BEGIN ENTRIES

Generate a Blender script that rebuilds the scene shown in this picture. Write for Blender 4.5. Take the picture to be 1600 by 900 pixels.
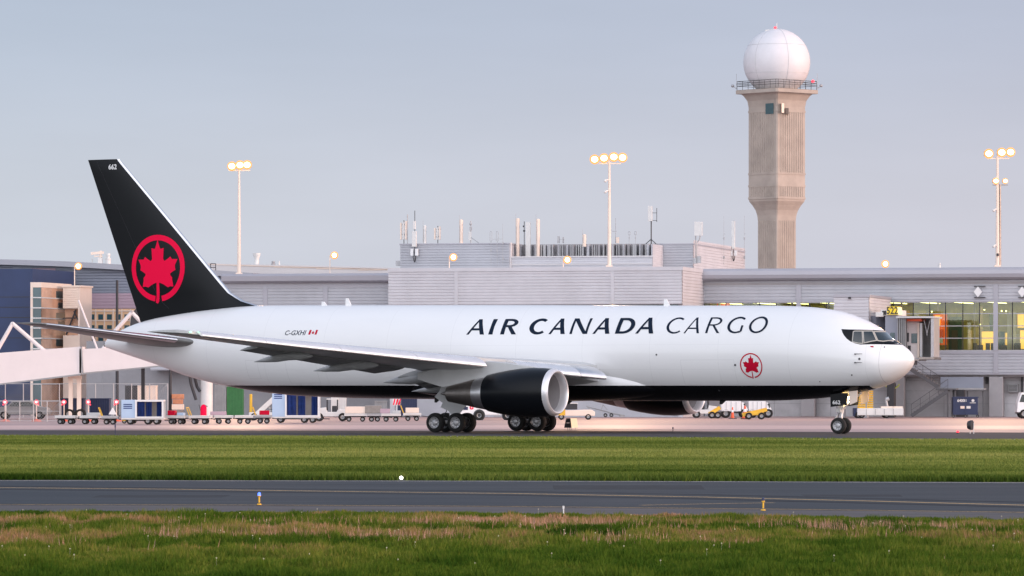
import bpy, bmesh, math, random
import numpy as np
from mathutils import Vector, Matrix, noise
from mathutils.bvhtree import BVHTree
from mathutils.geometry import tessellate_polygon

random.seed(7)
R = math.radians
SC = bpy.context.scene
for o in list(bpy.data.objects):
    bpy.data.objects.remove(o)
COL = SC.collection

# ------------------------------------------------------------------ camera
H = 2.8            # camera height over the airfield
F = 7290.0         # focal length in photograph pixels (1600 wide)
cd = bpy.data.cameras.new('camera')
cam = bpy.data.objects.new('camera', cd)
COL.objects.link(cam)
cam.location = (0, 0, H)
cam.rotation_euler = (R(90), 0, 0)
cd.sensor_width = 36
cd.lens = F / 1600 * 36
cd.shift_y = 150 / 1600
cd.clip_start = 1
cd.clip_end = 6000
cd.dof.use_dof = True
cd.dof.focus_distance = 262
cd.dof.aperture_fstop = 9
SC.camera = cam

# ------------------------------------------------------------------ sky and sun
SUN_AZ, SUN_EL = 12.0, 7.0
sunvec = Vector((math.cos(R(SUN_AZ)) * math.cos(R(SUN_EL)), -math.sin(R(SUN_AZ)) * math.cos(R(SUN_EL)), math.sin(R(SUN_EL))))
wd = bpy.data.worlds.new('World')
SC.world = wd
wd.use_nodes = True
nt = wd.node_tree
for n in list(nt.nodes):
    nt.nodes.remove(n)
def wn(t, **k):
    n = nt.nodes.new(t)
    for a, b in k.items():
        setattr(n, a, b)
    return n
def wmath(op, a, b=None, clamp=False):
    n = wn('ShaderNodeMath', operation=op, use_clamp=clamp)
    for i, v in enumerate((a, b)):
        if v is None: continue
        if isinstance(v, (int, float)): n.inputs[i].default_value = v
        else: nt.links.new(v, n.inputs[i])
    return n.outputs[0]
out = wn('ShaderNodeOutputWorld')
bg = wn('ShaderNodeBackground')
tc = wn('ShaderNodeTexCoord')
sep = wn('ShaderNodeSeparateXYZ')
nt.links.new(tc.outputs['Generated'], sep.inputs[0])
X, Y, Z = sep.outputs
# cloud-veiled dusk gradient by elevation (sine of elevation)
ramp = wn('ShaderNodeValToRGB')
cr = ramp.color_ramp
cr.interpolation = 'EASE'
stops = [(0.0, (.590, .615, .700)), (0.030, (.545, .590, .690)), (0.085, (.425, .490, .625)), (0.30, (.43, .50, .66)), (1.0, (.36, .44, .62))]
while len(cr.elements) < len(stops): cr.elements.new(0.5)
for e, (p, c) in zip(cr.elements, stops):
    e.position = p; e.color = c + (1,)
nt.links.new(wmath('MAXIMUM', Z, 0.0), ramp.inputs[0])
# pinker to the right, brighter and warmer behind the camera where the sun has just gone low
pink = wmath('MULTIPLY', wmath('ADD', wmath('MULTIPLY', X, 4.2), 0.45, True), wmath('SUBTRACT', 1.0, wmath('MULTIPLY', wmath('MAXIMUM', Z, 0.0), 3.0), True), True)
mixp = wn('ShaderNodeMix', data_type='RGBA', blend_type='MULTIPLY')
nt.links.new(pink, mixp.inputs[0])
nt.links.new(ramp.outputs[0], mixp.inputs[6])
mixp.inputs[7].default_value = (1.05, .965, .975, 1)
nz = wn('ShaderNodeTexNoise')
mpn = wn('ShaderNodeMapping')
mpn.inputs['Scale'].default_value = (5, 5, 26)
nt.links.new(tc.outputs['Generated'], mpn.inputs[0])
nt.links.new(mpn.outputs[0], nz.inputs['Vector'])
nz.inputs['Scale'].default_value = 2.2
nz.inputs['Detail'].default_value = 4
nzv = wmath('ADD', wmath('MULTIPLY', nz.outputs[0], 0.16), 0.93)
back = wmath('MAXIMUM', wmath('ADD', wmath('MULTIPLY', Y, -1.0), 0.0), 0.0)
gain = nzv
vm = wn('ShaderNodeVectorMath', operation='SCALE')
nt.links.new(mixp.outputs[2], vm.inputs[0])
nt.links.new(gain, vm.inputs['Scale'])
# warm glow round the low sun
dotn = wn('ShaderNodeVectorMath', operation='DOT_PRODUCT')
nt.links.new(tc.outputs['Generated'], dotn.inputs[0])
dotn.inputs[1].default_value = sunvec
glow = wmath('POWER', wmath('MAXIMUM', dotn.outputs['Value'], 0.0), 9.0)
vg = wn('ShaderNodeVectorMath', operation='SCALE')
vg.inputs[0].default_value = (1.5, .85, .62)
nt.links.new(glow, vg.inputs['Scale'])
va = wn('ShaderNodeVectorMath', operation='ADD')
vbk = wn('ShaderNodeVectorMath', operation='SCALE')
vbk.inputs[0].default_value = (1.82, 1.74, 1.74)
nt.links.new(wmath('MULTIPLY', back, nzv), vbk.inputs['Scale'])
vab = wn('ShaderNodeVectorMath', operation='ADD')
nt.links.new(vm.outputs[0], vab.inputs[0]); nt.links.new(vbk.outputs[0], vab.inputs[1])
nt.links.new(vab.outputs[0], va.inputs[0]); nt.links.new(vg.outputs[0], va.inputs[1])
sky = wn('ShaderNodeTexSky', sky_type='NISHITA')
sky.sun_disc = False
sky.sun_elevation = R(SUN_EL)
sky.sun_rotation = R(90 + SUN_AZ)
vs = wn('ShaderNodeVectorMath', operation='SCALE')
nt.links.new(sky.outputs[0], vs.inputs[0]); vs.inputs['Scale'].default_value = 0.02
va2 = wn('ShaderNodeVectorMath', operation='ADD')
nt.links.new(va.outputs[0], va2.inputs[0]); nt.links.new(vs.outputs[0], va2.inputs[1])
# these nodes already carry absolute radiance; the background strength stays in the 0.05-0.15 range
vt = wn('ShaderNodeVectorMath', operation='SCALE')
nt.links.new(va2.outputs[0], vt.inputs[0]); vt.inputs['Scale'].default_value = 10
nt.links.new(vt.outputs[0], bg.inputs[0])
bg.inputs[1].default_value = 0.1
nt.links.new(bg.outputs[0], out.inputs[0])

sl = bpy.data.lights.new('sun', 'SUN')
sl.energy = 2.2
sl.angle = R(12)
sl.color = (1.0, .64, .48)
so = bpy.data.objects.new('sun', sl)
COL.objects.link(so)
so.location = (200, -50, 80)
so.rotation_euler = sunvec.to_track_quat('Z', 'Y').to_euler()

vs_ = SC.view_settings
vs_.view_transform = 'Standard'
vs_.look = 'None'
vs_.exposure = 0.0
vs_.gamma = 1.0
vs_.use_curve_mapping = False

# ------------------------------------------------------------------ materials
def mat(name, col, rough=.6, metal=0, coat=0, emit=None, estr=0, var=0, vscale=1.0, bump=0, bscale=20, spec=.5, alpha=1):
    m = bpy.data.materials.new(name)
    m.use_nodes = True
    t = m.node_tree
    b = t.nodes['Principled BSDF']
    b.inputs['Base Color'].default_value = tuple(col) + (1,)
    b.inputs['Roughness'].default_value = rough
    b.inputs['Metallic'].default_value = metal
    b.inputs['Coat Weight'].default_value = coat
    b.inputs['Coat Roughness'].default_value = .08
    b.inputs['Specular IOR Level'].default_value = spec
    if emit:
        b.inputs['Emission Color'].default_value = tuple(emit) + (1,)
        b.inputs['Emission Strength'].default_value = estr
    if var or bump:
        tcn = t.nodes.new('ShaderNodeTexCoord')
        n = t.nodes.new('ShaderNodeTexNoise')
        n.inputs['Scale'].default_value = vscale
        n.inputs['Detail'].default_value = 6
        n.inputs['Roughness'].default_value = .65
        t.links.new(tcn.outputs['Object'], n.inputs['Vector'])
        if var:
            mx = t.nodes.new('ShaderNodeMix'); mx.data_type = 'RGBA'
            mp = t.nodes.new('ShaderNodeMapRange')
            mp.inputs[1].default_value = .3; mp.inputs[2].default_value = .7
            t.links.new(n.outputs[0], mp.inputs[0])
            t.links.new(mp.outputs[0], mx.inputs[0])
            mx.inputs[6].default_value = tuple(c * (1 - var) for c in col) + (1,)
            mx.inputs[7].default_value = tuple(min(1, c * (1 + var)) for c in col) + (1,)
            t.links.new(mx.outputs[2], b.inputs['Base Color'])
        if bump:
            n2 = t.nodes.new('ShaderNodeTexNoise'); n2.inputs['Scale'].default_value = bscale; n2.inputs['Detail'].default_value = 4
            t.links.new(tcn.outputs['Object'], n2.inputs['Vector'])
            bp = t.nodes.new('ShaderNodeBump'); bp.inputs['Strength'].default_value = bump
            bp.inputs['Distance'].default_value = .02
            t.links.new(n2.outputs[0], bp.inputs['Height'])
            t.links.new(bp.outputs[0], b.inputs['Normal'])
    return m

M = {}
M['white'] = mat('white_paint', (.80, .80, .80), .28, coat=.25, var=.02, vscale=.6)
M['offwhite'] = mat('off_white_paint', (.66, .65, .63), .5, var=.08, vscale=1.5)
M['black'] = mat('black_paint', (.004, .005, .007), .30, spec=.22)
M['red'] = mat('red_emblem', (.86, .003, .055), .5, spec=.1)
M['dkred'] = mat('dark_red_emblem', (.50, .004, .03), .5, spec=.1)
M['navy'] = mat('dark_lettering', (.006, .014, .032), .5, spec=.12)
M['whitemark'] = mat('white_marking', (.75, .75, .75), .5)
M['stabgrey'] = mat('tailplane_grey', (.17, .17, .165), .4, var=.12, vscale=1)
M['alu'] = mat('polished_aluminium', (.86, .85, .85), .20, metal=.65, var=.05, vscale=2)
M['alub'] = mat('brushed_aluminium', (.72, .72, .74), .33, metal=1, var=.08, vscale=2)
M['titan'] = mat('titanium', (.30, .27, .25), .42, metal=1, var=.15, vscale=3)
M['wgrey'] = mat('wing_grey', (.50, .51, .515), .35, var=.07, vscale=.8)
M['stairgrey'] = mat('stair_grey', (.12, .12, .13), .55)
M['wdark'] = mat('flap_grey', (.27, .275, .28), .45, var=.15, vscale=1.2)
M['tyre'] = mat('tyre_rubber', (.012, .012, .012), .85, var=.2, vscale=6)
M['rim'] = mat('wheel_rim', (.45, .45, .46), .4, metal=.6)
M['steel'] = mat('gear_steel', (.42, .43, .44), .4, metal=.5, var=.2, vscale=4)
M['dark'] = mat('dark_metal', (.03, .03, .035), .5)
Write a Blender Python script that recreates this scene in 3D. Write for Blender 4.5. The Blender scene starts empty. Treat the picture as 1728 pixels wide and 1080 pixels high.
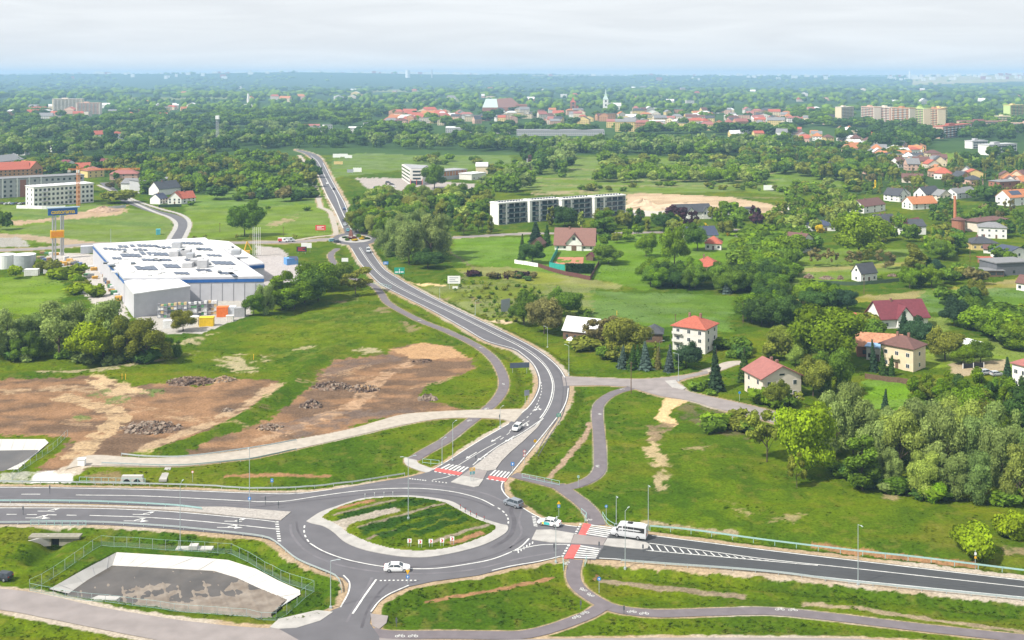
import bpy, math, random
import numpy as np
from mathutils import Vector, Matrix
random.seed(7); RNG = np.random.default_rng(7)
R = math.radians
SC = bpy.context.scene
COL = SC.collection
# ------------------------------------------------------------------ camera
F, H, CX, YH = 1850.0, 91.0, 864.0, 127.0        # focal length in photo pixels, drone height in metres
cam = bpy.data.cameras.new('camera'); camo = bpy.data.objects.new('camera', cam); COL.objects.link(camo)
cam.sensor_width = 36; cam.lens = 36 * F / 1728
cam.shift_y = -(540 - YH) / 1728
camo.location = (0, 0, H); camo.rotation_euler = (R(90), 0, 0)
cam.clip_start = 1; cam.clip_end = 80000
SC.camera = camo
# ------------------------------------------------------------------ sky, sun, exposure
SUN_EL, SUN_AZ = R(48), R(238)                   # azimuth clockwise from +Y: sun stands behind the camera to the left
w = bpy.data.worlds.new('World'); SC.world = w; w.use_nodes = True
nt = w.node_tree; N = nt.nodes; L = nt.links; N.clear()
out = N.new('ShaderNodeOutputWorld'); bg = N.new('ShaderNodeBackground'); bg.inputs['Strength'].default_value = 0.074
sky = N.new('ShaderNodeTexSky'); sky.sky_type = 'NISHITA'; sky.sun_disc = False
sky.sun_elevation = SUN_EL; sky.sun_rotation = SUN_AZ; sky.dust_density = 2.0
tc = N.new('ShaderNodeTexCoord'); mp = N.new('ShaderNodeMapping'); mp.inputs['Scale'].default_value = (4.2, 4.2, 40)
ns = N.new('ShaderNodeTexNoise'); ns.inputs['Scale'].default_value = 1.5; ns.inputs['Detail'].default_value = 7; ns.inputs['Roughness'].default_value = 0.55
ns.inputs['Distortion'].default_value = 0.8
cr = N.new('ShaderNodeValToRGB'); cr.color_ramp.elements[0].position = 0.38; cr.color_ramp.elements[1].position = 0.66
cr.color_ramp.elements[0].color = (8.5, 8.7, 8.95, 1); cr.color_ramp.elements[1].color = (9.4, 9.6, 9.8, 1)
mx = N.new('ShaderNodeMixRGB'); mx.inputs['Fac'].default_value = 0.9
L.new(tc.outputs['Generated'], mp.inputs['Vector']); L.new(mp.outputs[0], ns.inputs['Vector']); L.new(ns.outputs['Fac'], cr.inputs['Fac'])
L.new(sky.outputs[0], mx.inputs['Color1']); sx = N.new('ShaderNodeSeparateXYZ'); gr = N.new('ShaderNodeMapRange'); gr.inputs['From Min'].default_value = 0.0; gr.inputs['From Max'].default_value = 0.55; gr.inputs['To Min'].default_value = 1.0; gr.inputs['To Max'].default_value = 1.12
gm = N.new('ShaderNodeVectorMath'); gm.operation = 'SCALE'      # an overcast sky is brighter overhead than at the horizon
L.new(tc.outputs['Generated'], sx.inputs[0]); L.new(sx.outputs['Z'], gr.inputs['Value']); L.new(cr.outputs[0], gm.inputs[0]); L.new(gr.outputs[0], gm.inputs['Scale']); L.new(gm.outputs[0], mx.inputs['Color2']); L.new(mx.outputs[0], bg.inputs['Color']); L.new(bg.outputs[0], out.inputs['Surface'])
sl = bpy.data.lights.new('sun', 'SUN'); sl.energy = 4.8; sl.angle = R(1.6); sl.color = (1.0, 0.95, 0.86)
so = bpy.data.objects.new('sun', sl); COL.objects.link(so)
_sd = Vector((math.sin(SUN_AZ) * math.cos(SUN_EL), math.cos(SUN_AZ) * math.cos(SUN_EL), math.sin(SUN_EL)))
so.rotation_euler = _sd.to_track_quat('Z', 'Y').to_euler()
SC.view_settings.view_transform = 'Standard'; SC.view_settings.look = 'None'; SC.view_settings.gamma = 1
SC.view_settings.exposure = 0.5; SC.view_settings.use_curve_mapping = False
cy = SC.cycles; cy.use_denoising = True; cy.max_bounces = 4; cy.diffuse_bounces = 2; cy.glossy_bounces = 2; cy.transmission_bounces = 2
cy.transparent_max_bounces = 6; cy.volume_bounces = 0; cy.caustics_reflective = False; cy.caustics_refractive = False
# ------------------------------------------------------------------ helpers
def G(px, py, z=0.0):
    Y = F * (H - z) / (py - YH); return ((px - CX) * Y / F, Y)
def K(py): return (py - YH) / H
def to_px(x, y, z=0.0): return (CX + F * x / y, YH + F * (H - z) / y)
def spline(pts, step=4):
    """Catmull-Rom through the points"""
    P = [np.array(p, float) for p in pts]; o = []
    Q = [2 * P[0] - P[1]] + P + [2 * P[-1] - P[-2]]
    for i in range(1, len(Q) - 2):
        n = max(2, int(np.linalg.norm(Q[i + 1] - Q[i]) / step))
        for t in np.arange(n) / n:
            a, b, c, d = Q[i - 1], Q[i], Q[i + 1], Q[i + 2]
            o.append(0.5 * (2 * b + (c - a) * t + (2 * a - 5 * b + 4 * c - d) * t * t + (3 * b - a - 3 * c + d) * t ** 3))
    o.append(P[-1]); return o
_tab = RNG.random((256, 256))
def vnoise(x, y, s=0):
    x = np.asarray(x, float) + s * 17.3; y = np.asarray(y, float) + s * 31.7
    xi = np.floor(x).astype(np.int64); yi = np.floor(y).astype(np.int64); fx = x - xi; fy = y - yi
    fx = fx * fx * (3 - 2 * fx); fy = fy * fy * (3 - 2 * fy)
    a = _tab[xi & 255, yi & 255]; b = _tab[(xi + 1) & 255, yi & 255]; c = _tab[xi & 255, (yi + 1) & 255]; d = _tab[(xi + 1) & 255, (yi + 1) & 255]
    return (a * (1 - fx) + b * fx) * (1 - fy) + (c * (1 - fx) + d * fx) * fy
def fbm(x, y, s=0, o=4):
    t = 0; a = 0.5; n = 0
    for i in range(o): t = t + a * vnoise(x, y, s + i * 3); n += a; a *= 0.5; x = np.asarray(x) * 2.03; y = np.asarray(y) * 2.03
    return t / n
def inpoly(x, y, poly):
    P = np.asarray(poly, float); r = np.zeros(np.shape(x), bool); n = len(P)
    for i in range(n):
        x0, y0 = P[i]; x1, y1 = P[(i + 1) % n]
        if y0 == y1: continue
        c = (y0 > y) != (y1 > y)
        r ^= c & (x < (x1 - x0) * (y - y0) / (y1 - y0) + x0)
    return r
def polydist(x, y, P, closed=True):
    d = np.full(np.shape(x), 1e9); P = np.asarray(P, float); n = len(P)
    for i in range(n if closed else n - 1):
        a = P[i]; b = P[(i + 1) % n]; e = b - a; l2 = max(e @ e, 1e-9)
        t = np.clip(((x - a[0]) * e[0] + (y - a[1]) * e[1]) / l2, 0, 1)
        d = np.minimum(d, (x - a[0] - t * e[0]) ** 2 + (y - a[1] - t * e[1]) ** 2)
    return np.sqrt(d)
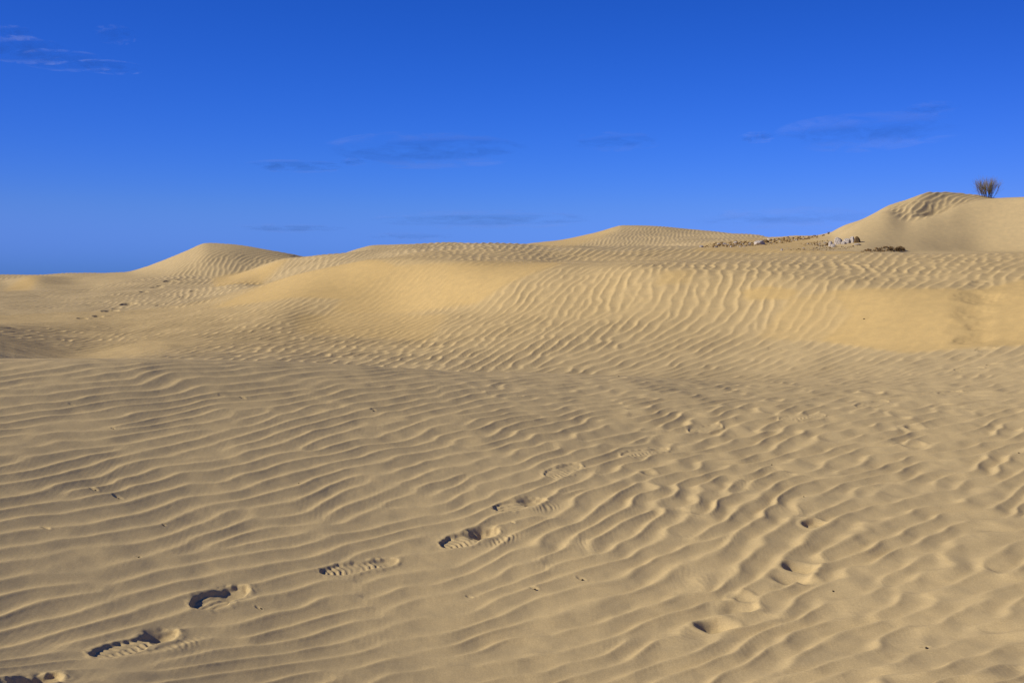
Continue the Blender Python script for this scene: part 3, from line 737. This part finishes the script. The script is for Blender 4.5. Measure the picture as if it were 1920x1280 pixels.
# ------------------------------------------------------------------ faint clouds, lens shaped, far beyond the dunes
def cloud_mat(name, col, alpha, seed):
    m = bpy.data.materials.new(name); m.use_nodes = True; t = m.node_tree; t.nodes.clear()
    def N(k, **kw):
        n = t.nodes.new(k)
        for a, b in kw.items(): setattr(n, a, b)
        return n
    def M(op, a, b):
        n = N('ShaderNodeMath', operation=op)
        for i, q in enumerate((a, b)):
            if isinstance(q, (int, float)): n.inputs[i].default_value = q
            else: t.links.new(q, n.inputs[i])
        return n.outputs[0]
    tc = N('ShaderNodeTexCoord'); sp = N('ShaderNodeSeparateXYZ'); t.links.new(tc.outputs['Object'], sp.inputs[0])
    rr = M('ADD', M('MULTIPLY', sp.outputs[0], sp.outputs[0]), M('MULTIPLY', sp.outputs[2], sp.outputs[2]))
    mp = N('ShaderNodeMapping'); mp.inputs['Scale'].default_value = (2.4, .5, 1.5); mp.inputs['Location'].default_value = (seed * 3.7, seed, seed * 1.9)
    t.links.new(tc.outputs['Object'], mp.inputs[0])
    nz = N('ShaderNodeTexNoise'); nz.inputs['Scale'].default_value = 1.3; nz.inputs['Detail'].default_value = 6; nz.inputs['Roughness'].default_value = .55; nz.inputs['Distortion'].default_value = .5
    t.links.new(mp.outputs[0], nz.inputs['Vector'])
    dens = M('SUBTRACT', M('ADD', nz.outputs['Fac'], M('MULTIPLY', M('SUBTRACT', 1.0, rr), 0.26)), 0.55)
    mr = N('ShaderNodeMapRange', interpolation_type='SMOOTHSTEP'); mr.inputs[1].default_value = 0; mr.inputs[2].default_value = .30; mr.inputs[4].default_value = alpha
    t.links.new(dens, mr.inputs[0])
    edge = N('ShaderNodeMapRange', interpolation_type='SMOOTHSTEP'); edge.inputs[1].default_value = 1.0; edge.inputs[2].default_value = .55
    t.links.new(rr, edge.inputs[0])
    f = M('MULTIPLY', M('MULTIPLY', mr.outputs[0], edge.outputs[0]), 0.5)
    tr = N('ShaderNodeBsdfTransparent'); df = N('ShaderNodeBsdfDiffuse'); df.inputs[0].default_value = (*col, 1)
    mx = N('ShaderNodeMixShader'); t.links.new(f, mx.inputs[0]); t.links.new(tr.outputs[0], mx.inputs[1]); t.links.new(df.outputs[0], mx.inputs[2])
    o = N('ShaderNodeOutputMaterial'); t.links.new(mx.outputs[0], o.inputs[0])
    return m
def cloud(u, v, w, h, col, alpha, lab, k, D=9000.0):
    a, te = pix_ray(u, v); a = float(a); te = float(te)
    bm = bmesh.new(); bmesh.ops.create_icosphere(bm, subdivisions=4, radius=1)
    me = bpy.data.meshes.new('cloud'); bm.to_mesh(me); bm.free()
    for p in me.polygons: p.use_smooth = True
    me.materials.append(cloud_mat('cloud_vapour', col, alpha, k))
    o = link('cloud', me, None, (D * math.sin(a), D * math.cos(a), CAMZ + D * te))
    o.rotation_euler = (0, 0, -a); W = w * D / F_PX; Hh = h * D / F_PX
    o.scale = (W * .66, W * .45, Hh * .85)
    tag(o, lab, 'cloud')
GREY = (.26, .30, .50); PALE = (.80, .86, .98)
for k, c in enumerate([
 (800, 283, 300, 36, GREY, .26, 'broad dusky cloud streak left of centre above the skyline, largest of the wisps'),
 (555, 312, 150, 12, GREY, .26, 'thin flat cloud streak left of the broad dusky one'),
 (662, 304, 44, 9, GREY, .20, 'tiny cloud scrap just under the left end of the broad dusky streak'),
 (1622, 249, 250, 38, GREY, .20, 'mauve cloud streak high above the smooth dune on the right'),
 (1420, 258, 56, 13, GREY, .22, 'small cloud puff left of the mauve streak on the right'),
 (905, 413, 330, 20, GREY, .22, 'long faint cloud bar low over the middle of the skyline'),
 (545, 428, 170, 10, GREY, .20, 'faint cloud bar low above the gap right of the pointed dune'),
 (1155, 266, 140, 20, GREY, .15, 'barely visible cloud wisp in the middle of the sky'),
 (50, 95, 120, 26, PALE, .24, 'pale wisp cloud near the upper left corner, broadest of three in a row'),
 (120, 114, 130, 18, PALE, .17, 'pale wisp cloud in the middle of the row at upper left'),
 (205, 126, 95, 11, PALE, .20, 'pale wisp cloud at the right end of the row at upper left'),
 (28, 62, 50, 14, PALE, .18, 'topmost pale cloud scrap at the left edge of the sky'),
 (216, 66, 60, 20, PALE, .13, 'faint pale puff alone above the row of wisps at upper left'),
 (1480, 411, 280, 26, GREY, .17, 'faint wide cloud bar left of the smooth dune on the right'),
 (1745, 205, 80, 16, GREY, .14, 'faint small cloud above the mauve streak on the right'),
 (770, 443, 140, 10, GREY, .15, 'low cloud trace just above the middle dune crest')]):
    cloud(*c, k)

END ENTRIES

§ **THE TASK**: Go through the records and copy each line with "Python" in it.

§ **RESULT FOR THIS EXERCISE**:
Write a Blender Python script that recreates this scene in 3D. Write for Blender 4.5. The Blender scene starts empty. Treat the picture as 1728 pixels wide and 1080 pixels high.
Continue the Blender Python script for this scene: part 3, from line 737. This part finishes the script. The script is for Blender 4.5. Measure the picture as if it were 1920x1280 pixels.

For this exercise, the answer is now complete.